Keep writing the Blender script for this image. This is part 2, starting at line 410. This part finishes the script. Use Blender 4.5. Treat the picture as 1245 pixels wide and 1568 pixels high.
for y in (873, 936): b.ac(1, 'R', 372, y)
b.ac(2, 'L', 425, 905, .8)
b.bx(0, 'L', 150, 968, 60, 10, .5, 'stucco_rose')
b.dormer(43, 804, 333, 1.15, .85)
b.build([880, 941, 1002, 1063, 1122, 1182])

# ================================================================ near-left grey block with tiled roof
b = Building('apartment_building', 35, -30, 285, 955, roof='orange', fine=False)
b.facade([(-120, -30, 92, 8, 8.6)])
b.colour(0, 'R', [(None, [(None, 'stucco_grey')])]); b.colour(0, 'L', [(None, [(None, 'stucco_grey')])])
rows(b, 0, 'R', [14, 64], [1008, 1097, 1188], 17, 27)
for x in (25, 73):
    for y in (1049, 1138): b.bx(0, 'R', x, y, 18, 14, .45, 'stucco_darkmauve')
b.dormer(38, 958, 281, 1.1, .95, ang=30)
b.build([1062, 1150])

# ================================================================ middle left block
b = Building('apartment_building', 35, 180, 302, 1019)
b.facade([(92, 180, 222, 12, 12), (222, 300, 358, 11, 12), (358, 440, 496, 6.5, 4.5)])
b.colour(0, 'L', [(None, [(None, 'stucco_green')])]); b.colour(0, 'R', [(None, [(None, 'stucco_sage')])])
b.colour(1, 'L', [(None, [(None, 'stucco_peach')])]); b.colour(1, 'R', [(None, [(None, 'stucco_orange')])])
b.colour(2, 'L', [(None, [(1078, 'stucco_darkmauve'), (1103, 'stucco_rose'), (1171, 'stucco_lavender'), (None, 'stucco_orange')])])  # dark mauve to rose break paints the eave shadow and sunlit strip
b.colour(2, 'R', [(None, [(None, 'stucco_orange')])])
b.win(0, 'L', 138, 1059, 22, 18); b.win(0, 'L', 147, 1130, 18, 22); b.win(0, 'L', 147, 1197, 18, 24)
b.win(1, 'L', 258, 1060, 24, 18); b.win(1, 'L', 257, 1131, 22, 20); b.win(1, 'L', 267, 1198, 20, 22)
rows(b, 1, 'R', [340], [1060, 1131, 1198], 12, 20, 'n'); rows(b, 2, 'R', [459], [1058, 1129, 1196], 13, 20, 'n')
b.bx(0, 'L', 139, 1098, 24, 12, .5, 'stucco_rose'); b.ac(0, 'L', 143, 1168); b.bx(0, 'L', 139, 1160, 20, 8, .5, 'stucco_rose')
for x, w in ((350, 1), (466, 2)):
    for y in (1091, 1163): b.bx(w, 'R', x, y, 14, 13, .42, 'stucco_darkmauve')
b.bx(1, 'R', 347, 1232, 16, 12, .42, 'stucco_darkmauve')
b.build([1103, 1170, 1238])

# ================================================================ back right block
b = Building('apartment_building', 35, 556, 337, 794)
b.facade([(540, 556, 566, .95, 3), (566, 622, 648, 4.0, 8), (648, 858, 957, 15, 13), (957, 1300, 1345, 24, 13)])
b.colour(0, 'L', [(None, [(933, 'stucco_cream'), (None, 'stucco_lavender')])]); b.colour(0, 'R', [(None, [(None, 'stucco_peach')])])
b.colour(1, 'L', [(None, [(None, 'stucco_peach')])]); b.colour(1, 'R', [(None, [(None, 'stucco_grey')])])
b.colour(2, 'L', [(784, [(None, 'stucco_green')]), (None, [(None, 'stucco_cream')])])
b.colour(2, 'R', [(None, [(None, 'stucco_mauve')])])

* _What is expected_
Repeat the material from above exactly, word for word.

* _Task response_
Keep writing the Blender script for this image. This is part 2, starting at line 410. This part finishes the script. Use Blender 4.5. Treat the picture as 1245 pixels wide and 1568 pixels high.
for y in (873, 936): b.ac(1, 'R', 372, y)
b.ac(2, 'L', 425, 905, .8)
b.bx(0, 'L', 150, 968, 60, 10, .5, 'stucco_rose')
b.dormer(43, 804, 333, 1.15, .85)
b.build([880, 941, 1002, 1063, 1122, 1182])

# ================================================================ near-left grey block with tiled roof
b = Building('apartment_building', 35, -30, 285, 955, roof='orange', fine=False)
b.facade([(-120, -30, 92, 8, 8.6)])
b.colour(0, 'R', [(None, [(None, 'stucco_grey')])]); b.colour(0, 'L', [(None, [(None, 'stucco_grey')])])
rows(b, 0, 'R', [14, 64], [1008, 1097, 1188], 17, 27)
for x in (25, 73):
    for y in (1049, 1138): b.bx(0, 'R', x, y, 18, 14, .45, 'stucco_darkmauve')
b.dormer(38, 958, 281, 1.1, .95, ang=30)
b.build([1062, 1150])

# ================================================================ middle left block
b = Building('apartment_building', 35, 180, 302, 1019)
b.facade([(92, 180, 222, 12, 12), (222, 300, 358, 11, 12), (358, 440, 496, 6.5, 4.5)])
b.colour(0, 'L', [(None, [(None, 'stucco_green')])]); b.colour(0, 'R', [(None, [(None, 'stucco_sage')])])
b.colour(1, 'L', [(None, [(None, 'stucco_peach')])]); b.colour(1, 'R', [(None, [(None, 'stucco_orange')])])
b.colour(2, 'L', [(None, [(1078, 'stucco_darkmauve'), (1103, 'stucco_rose'), (1171, 'stucco_lavender'), (None, 'stucco_orange')])])  # dark mauve to rose break paints the eave shadow and sunlit strip
b.colour(2, 'R', [(None, [(None, 'stucco_orange')])])
b.win(0, 'L', 138, 1059, 22, 18); b.win(0, 'L', 147, 1130, 18, 22); b.win(0, 'L', 147, 1197, 18, 24)
b.win(1, 'L', 258, 1060, 24, 18); b.win(1, 'L', 257, 1131, 22, 20); b.win(1, 'L', 267, 1198, 20, 22)
rows(b, 1, 'R', [340], [1060, 1131, 1198], 12, 20, 'n'); rows(b, 2, 'R', [459], [1058, 1129, 1196], 13, 20, 'n')
b.bx(0, 'L', 139, 1098, 24, 12, .5, 'stucco_rose'); b.ac(0, 'L', 143, 1168); b.bx(0, 'L', 139, 1160, 20, 8, .5, 'stucco_rose')
for x, w in ((350, 1), (466, 2)):
    for y in (1091, 1163): b.bx(w, 'R', x, y, 14, 13, .42, 'stucco_darkmauve')
b.bx(1, 'R', 347, 1232, 16, 12, .42, 'stucco_darkmauve')
b.build([1103, 1170, 1238])

# ================================================================ back right block
b = Building('apartment_building', 35, 556, 337, 794)
b.facade([(540, 556, 566, .95, 3), (566, 622, 648, 4.0, 8), (648, 858, 957, 15, 13), (957, 1300, 1345, 24, 13)])
b.colour(0, 'L', [(None, [(933, 'stucco_cream'), (None, 'stucco_lavender')])]); b.colour(0, 'R', [(None, [(None, 'stucco_peach')])])
b.colour(1, 'L', [(None, [(None, 'stucco_peach')])]); b.colour(1, 'R', [(None, [(None, 'stucco_grey')])])
b.colour(2, 'L', [(784, [(None, 'stucco_green')]), (None, [(None, 'stucco_cream')])])
b.colour(2, 'R', [(None, [(None, 'stucco_mauve')])])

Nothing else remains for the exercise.